Tuesday, January 10, 2017

Libel lawsuit over "credit" for inventing email; note on important Section 230 cases (right of publicity, Backpage)


There is a lawsuit against TechDirt founder Mike Masnick for a blog post in which he apparently challenged a claim by Shiva Ayyadurai, that the latter person had “invented” email in 1978.

Ars Technica has the story by David Kravits here.

The same attorney who brought down Gawker is representing the plaintiff in what purports to be a libel case.

Yet, the narrative does suggest that there were messaging systems in place in the 1960s, particularly in universities and the federal government.  Were military orders a kind of email?  Mine (from 1968) are still in my bedroom drawers.  .  ‘

Many data centers had CICS-based messaging systems on their mainframe computer systems in the 1980s, like SYSM, which amounted to inter-office email.  I believe that this existed at Bradford when I started working there in New York City in 1977.

But what really “counts” as “email”?  This whole dispute sounds relatively frivolous, and may well involve "The Opinion Rule" as a defense.  Is claiming karma credit such a big deal?

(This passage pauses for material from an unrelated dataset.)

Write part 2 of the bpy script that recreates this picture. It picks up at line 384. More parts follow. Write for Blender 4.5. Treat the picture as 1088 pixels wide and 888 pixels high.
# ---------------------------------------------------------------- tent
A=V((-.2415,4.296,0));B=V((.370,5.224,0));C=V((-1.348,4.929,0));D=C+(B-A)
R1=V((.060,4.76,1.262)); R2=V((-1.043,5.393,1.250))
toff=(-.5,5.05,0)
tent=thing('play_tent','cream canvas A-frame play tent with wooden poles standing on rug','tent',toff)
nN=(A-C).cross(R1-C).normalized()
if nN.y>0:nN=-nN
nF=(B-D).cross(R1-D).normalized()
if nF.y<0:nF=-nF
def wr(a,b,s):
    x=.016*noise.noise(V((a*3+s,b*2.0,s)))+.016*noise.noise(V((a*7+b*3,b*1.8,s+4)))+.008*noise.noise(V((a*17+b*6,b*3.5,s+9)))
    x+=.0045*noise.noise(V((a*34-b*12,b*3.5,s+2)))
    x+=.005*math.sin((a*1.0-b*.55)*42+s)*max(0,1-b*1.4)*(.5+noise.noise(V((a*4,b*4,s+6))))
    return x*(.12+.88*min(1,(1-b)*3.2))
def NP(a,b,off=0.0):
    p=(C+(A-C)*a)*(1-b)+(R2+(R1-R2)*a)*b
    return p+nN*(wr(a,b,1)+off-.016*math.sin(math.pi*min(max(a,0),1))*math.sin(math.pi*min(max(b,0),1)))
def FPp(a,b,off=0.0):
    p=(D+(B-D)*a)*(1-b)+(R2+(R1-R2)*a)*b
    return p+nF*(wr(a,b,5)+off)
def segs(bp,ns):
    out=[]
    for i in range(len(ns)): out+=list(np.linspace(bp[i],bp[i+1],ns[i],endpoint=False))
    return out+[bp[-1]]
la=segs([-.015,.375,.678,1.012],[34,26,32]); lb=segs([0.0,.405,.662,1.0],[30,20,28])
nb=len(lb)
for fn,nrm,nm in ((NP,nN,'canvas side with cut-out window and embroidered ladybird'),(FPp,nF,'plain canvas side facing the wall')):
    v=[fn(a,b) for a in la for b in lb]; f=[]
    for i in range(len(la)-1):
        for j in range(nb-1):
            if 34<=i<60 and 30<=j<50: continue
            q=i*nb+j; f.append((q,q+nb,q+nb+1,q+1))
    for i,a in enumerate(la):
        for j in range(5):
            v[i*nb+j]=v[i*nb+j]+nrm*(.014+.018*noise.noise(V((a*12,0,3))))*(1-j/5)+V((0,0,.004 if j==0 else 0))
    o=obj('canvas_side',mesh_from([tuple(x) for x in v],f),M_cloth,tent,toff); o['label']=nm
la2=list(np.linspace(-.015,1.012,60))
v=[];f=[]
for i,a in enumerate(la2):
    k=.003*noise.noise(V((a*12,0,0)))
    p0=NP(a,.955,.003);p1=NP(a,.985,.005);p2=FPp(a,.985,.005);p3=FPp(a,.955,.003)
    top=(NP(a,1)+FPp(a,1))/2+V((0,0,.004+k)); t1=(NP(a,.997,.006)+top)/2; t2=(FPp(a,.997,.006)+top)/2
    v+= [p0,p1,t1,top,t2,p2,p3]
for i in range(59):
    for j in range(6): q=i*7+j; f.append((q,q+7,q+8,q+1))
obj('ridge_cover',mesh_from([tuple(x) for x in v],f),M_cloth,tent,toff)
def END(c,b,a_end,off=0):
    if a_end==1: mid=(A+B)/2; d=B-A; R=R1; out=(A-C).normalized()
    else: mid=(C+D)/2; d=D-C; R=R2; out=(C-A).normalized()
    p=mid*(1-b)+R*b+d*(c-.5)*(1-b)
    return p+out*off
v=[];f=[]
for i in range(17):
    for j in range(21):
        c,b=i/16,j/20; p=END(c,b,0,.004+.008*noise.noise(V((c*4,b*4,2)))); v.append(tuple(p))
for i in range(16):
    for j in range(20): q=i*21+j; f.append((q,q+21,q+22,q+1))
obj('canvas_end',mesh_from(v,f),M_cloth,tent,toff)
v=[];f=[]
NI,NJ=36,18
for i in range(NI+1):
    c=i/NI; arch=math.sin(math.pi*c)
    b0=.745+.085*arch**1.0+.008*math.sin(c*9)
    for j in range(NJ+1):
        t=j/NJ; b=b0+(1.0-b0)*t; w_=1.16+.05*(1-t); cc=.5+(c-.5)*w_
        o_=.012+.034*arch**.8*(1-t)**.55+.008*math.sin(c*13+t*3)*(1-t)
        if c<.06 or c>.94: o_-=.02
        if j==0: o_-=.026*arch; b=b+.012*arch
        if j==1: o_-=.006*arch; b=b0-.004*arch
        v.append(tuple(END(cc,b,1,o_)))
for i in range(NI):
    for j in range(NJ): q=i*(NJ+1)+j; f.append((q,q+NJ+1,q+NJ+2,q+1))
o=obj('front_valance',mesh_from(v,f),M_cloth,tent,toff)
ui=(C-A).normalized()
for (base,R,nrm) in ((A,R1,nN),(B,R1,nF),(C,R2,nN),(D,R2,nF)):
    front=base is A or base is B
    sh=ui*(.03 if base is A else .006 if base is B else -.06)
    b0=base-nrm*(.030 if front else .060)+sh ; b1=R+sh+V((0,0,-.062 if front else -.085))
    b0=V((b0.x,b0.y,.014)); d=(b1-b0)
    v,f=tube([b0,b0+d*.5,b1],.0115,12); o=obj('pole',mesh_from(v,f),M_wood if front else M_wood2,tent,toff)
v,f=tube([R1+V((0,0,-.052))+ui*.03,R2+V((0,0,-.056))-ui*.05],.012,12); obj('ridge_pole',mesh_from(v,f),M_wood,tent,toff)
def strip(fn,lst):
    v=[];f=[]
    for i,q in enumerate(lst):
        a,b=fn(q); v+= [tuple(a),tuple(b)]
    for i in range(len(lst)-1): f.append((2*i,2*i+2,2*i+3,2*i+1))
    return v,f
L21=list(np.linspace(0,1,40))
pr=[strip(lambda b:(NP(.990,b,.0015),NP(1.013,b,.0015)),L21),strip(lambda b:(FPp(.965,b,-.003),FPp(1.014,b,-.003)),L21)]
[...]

No, Al Gore didn't invent the Internet.



Update: 

Later today I wrote a Wordpress blog post about Section 230 and right of publicity, Jason Cross v. Facebook, here.  Could become important in 2017.  Also, the Backpage controversy exploded this week at the Senate hearings.  Details on wordpress here.



Update:  Jan 13

Techdirt says legal costs in defending a frivolous suit could cause it to close.  And Tim Lee of Vox says he started his career there in a tweet this morning.



Update:  Aug. 11

Techdirt is getting donations helping it continue as it defends itself, Arstechnica story by Cyrus Farivar, link. The link for the actual suit is here.